Sen. Brian Schatz, perhaps the Democrats’ most articulate orator on climate right now, is also preaching a message of affordability.

“The way to victory is to talk about price,” the Hawaii Democrat said at a New York Times event last month. “You could talk about the planetary emergency and mitigation and adaptation, and you could throw in some environmental justice rhetoric, and by the time you’re done talking, people think you don’t care about them.”

There will be plenty of opportunities to test out messaging. Electricity prices are projected to continue climbing, partly on the back of more and more AI data centers but partly on utilities’ increased spending to upgrade aging grid infrastructure.

It’s also notable that electricity tends to be cheaper in states with higher-than-average concentrations of wind and solar power, as my POLITICO colleagues Zack Colman and Catherine Allen reported. And Republicans’ repeal of much of the Inflation Reduction Act’s tax credits for renewable energy are estimated to raise electricity rates by 5-7 percent by 2030, according to the think tank Resources for the Future.

Democrats are already getting some wins under the affordability banner. Maryland Gov. Wes Moore, a potential White House contender, signed a package of energy bills in May, including to speed up solar permitting, all while touting the ability to curb utility costs.

Sometimes climate can even slip in alongside affordability, as in a legislative package that California Gov. Gavin Newsom, another likely 2028 aspirant, signed last month at a podium emblazoned with “Cutting utility bills. Cutting pollution.”

“This is not an ideological endeavor,” Newsom said in signing the bills, which extend the state’s carbon-trading program and direct some of its proceeds to electricity bill rebates while also easing permitting for new oil wells. State Republicans voted for that part, but some also voted for another part that broadens the state’s electric grid to make it easier to trade power across state lines.

“We’re in the practical application business,” Newsom said. “We’ve got to manifest our ideals and our goals. And so this lays it out, but it lays it out without laying tracks over folks.”

California environmentalists say it’s an example of how to keep talking about climate change, particularly in the current political climate.

“Our position has always been that addressing climate change is the cost-effective path forward,” said Victoria Rome, director of California government affairs for the Natural Resources Defense Council. “I don’t think the answer is to stop talking about it.

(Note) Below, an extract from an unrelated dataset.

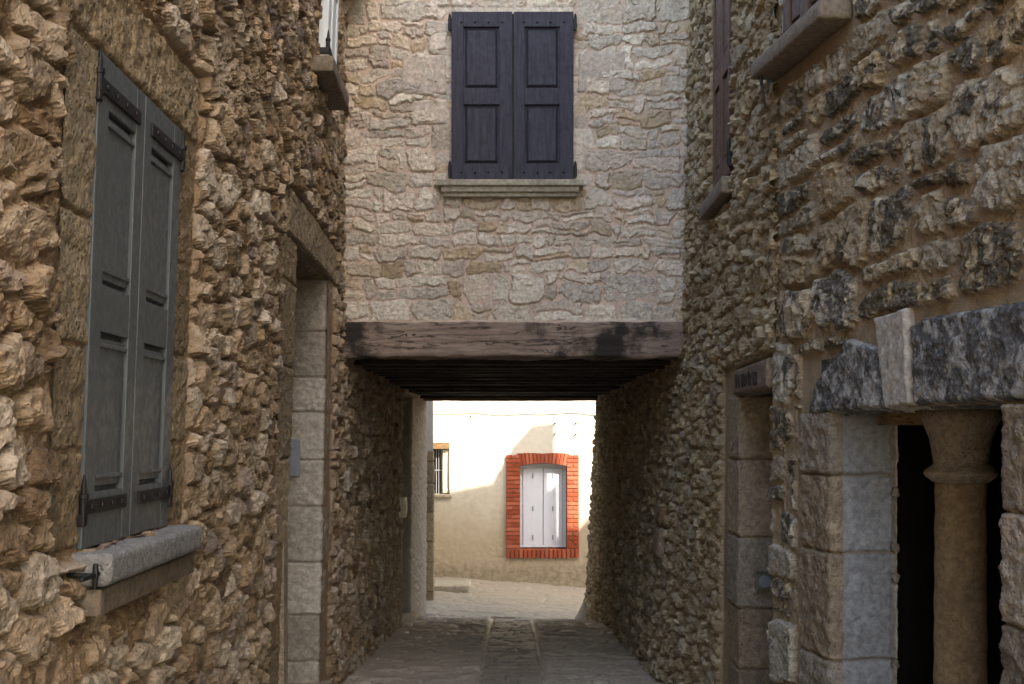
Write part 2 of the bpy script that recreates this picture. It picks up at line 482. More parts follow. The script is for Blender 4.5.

I think the answer is to show people how the solutions are actually good for them, for their health, for their pocketbook.”

No affordability discourse these days is complete without a discussion of power prices in the mid-Atlantic, which have risen by as much as 35 percent since last year and are feeding into New Jersey’s tight gubernatorial race.

The obscurity of the actual culprit — the regional electric grid operator’s lack of urgency in connecting new energy projects — is letting both candidates get in their hits, as POLITICO E&E News’ Adam Aton and Timothy Cama note. Energy policy may not have decided the presidential election, but it could determine the next governor of New Jersey.

Republican Jack Ciattarelli is blaming outgoing Democratic Gov. Phil Murphy for closing power plants, and he’s proposing to pull the state out of a regional carbon-trading program; Democratic Rep. Mikie Sherrill is blaming Trump and pledging to freeze utility rates and reform the regional grid operator. But she’s also engaged in some self-flagellating.

“Sometimes our messaging in the Democratic Party — not great,” Sherrill said in a March interview. “For years we’ve said, ‘We need to move into clean power.’ And there’s almost been this understanding, ‘It’s going to cost you an arm and a leg, but if you’re a good person, you’ll do it.’ So now that we’re actually in that place that we promised — it was going to be cheaper than any other source of power — people are skeptical.”

Ciattarelli weaponized that “arm and a leg” excerpt last month in ads that took Sherrill’s statement out of context.

Slightly removed from the heat of the campaign, there’s actually bipartisan agreement that the grid operator needs fixing. Pennsylvania Gov. Josh Shapiro and Virginia Gov. Glenn Youngkin, a Democrat and Republican, respectively, who both might be eyeing 2028, are both threatening to pull their states out of the organization that currently operates their electric grid.

But there’s still a risk that action to curb climate change will remain the scapegoat, even as its consequences have long since arrived.

David Hill, executive vice president of the energy program at the Bipartisan Policy Center, noted that when electricity supplies were ample, there was less of a need to focus on reliability and affordability when talking climate. Now, those are the public’s key concerns and so climate advocates are facing “some pretty severe pushback,” even as there’s only so much they can do.

“In the end,” Hill said, “power flows according to the laws of physics, not according to the laws of politics or economics.”